The rule set turns on the last seed. If it lands in your own store, you get another move. If it lands in an empty pit on your side and the opposite pit contains seeds, you capture your last seed together with the opposite group. The game ends when one player has no legal move; remaining seeds on the other side are normally collected by that side.
Move, store and capture
The first skill is counting a finish. With four seeds in a pit, the last seed lands four spaces from where you started. In the opening this makes store finishes easy to see, and a store finish gives more than one point: it gives tempo. A chain of free turns can reshape the entire board before the opponent moves again.

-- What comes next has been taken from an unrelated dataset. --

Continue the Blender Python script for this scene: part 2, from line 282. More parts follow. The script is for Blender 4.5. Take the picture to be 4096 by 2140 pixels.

The capture rule needs a different eye. You need an empty pit on your own side, your last seed must land in it, and the opposite pit must hold seeds. That makes Kalah a mirror-reading game. Strong players do not only ask "where do my seeds go?" They also ask which opposite groups will become vulnerable after the sowing route ends.
This is where Kalah differs from Oware. Oware has no stores at the board ends, captures opponent houses that end on exactly two or three seeds, and includes rules that keep the opponent fed. Kalah is more store-driven: bonus moves and empty-pit captures create the main tempo swings.
Where Kalah came from
Kalah feels ancient because it belongs to the mancala family, but the Kalah variant itself is modern. Computer-game references describe it as a game invented by William Julius Champion Jr. in 1940, commercialized from 1944, patented as a design in 1952 and as rules in 1955. That history explains why Kalah often became the default Western answer for "mancala" and "play mancala online".
The game also has a long AI trail. Early Kalah programs appeared in the 1960s, and researchers used the game for experiments in game-tree search. Later, different (m,n)-Kalah variants were solved programmatically, including the standard 6,6 form in published solving work. For a rule guide, this matters because the simple rules hide a serious search problem.
On Toguz Arena we keep those two sides together. The article explains the rules, while the board lets you test them immediately against bots, friends or live online opponents. Kalah is at its best when reading turns into play within a few minutes.
Common beginner mistakes
The first mistake is staring only at the store score. A move that gains one seed now can leave the opponent a free-turn chain or a capture. Board shape matters: empty pits, loaded opposite pits and long sowing routes often decide more than the current score line.
The second mistake is ignoring large pits. A pit with many seeds can wrap around the board, pass the store and change several zones at once. Counting that route before moving prevents the classic beginner error: making a move that looks safe but ends exactly where the opponent wants it.
The third mistake is importing rules from another mancala variant. Mangala uses Turkish treasury logic, Oware uses two-or-three captures and feeding rules, and Togyz Kumalak uses 162 stones with tuzdyk. Kalah is its own game: store, free turn, empty-pit capture, final sweep.
Practice after reading the rules
After learning the rules, do not play one random game and stop. Play a short focused set. In the first game, only look for moves that end in your store. In the second, mark every empty pit on your side and ask whether it can become a capture. In the third, try to stop the opponent's free turns before chasing your own points.
Open the Kalah board on Toguz Arena when you are ready to test a move. For bot training, play a short focused game first; for the wider family, keep the mancala overview nearby without turning the rules page into a chain of links.
Why the bonus turn changes balance
Kalah looks symmetrical, but the extra-turn rule changes the tempo balance sharply. In the standard 6-pit, 4-seed setup, best play gives the first player a stable advantage. A strong opening is therefore not just “take more now”; it is a chain where the last seed keeps landing in your own store.
That makes Kalah a useful training game for last-seed calculation. It is smaller than Togyz Kumalak and less socially constrained than Oware's feeding rule, but it quickly teaches the price of one tempo mistake. A beginner does not need to calculate the whole tree; start with two questions: do I earn another move, and do I leave an empty pit for the opponent's capture?
Sources used for facts: Chessprogramming Wiki on Kalah, PlayStrategy on Oware, TRT World on Mangala.
FAQ
How many seeds are used in Kalah?
The common 6x2 version starts with 48 seeds: four seeds in each of the twelve small pits. The two stores start empty.
When do you get another move?
You get another move when the last seed of your sowing move lands in your own store.
Is Kalah the same as mancala?
No. Mancala is a family of sowing games. Kalah is one modern variant with a 6x2 board, stores, bonus turns and empty-pit captures.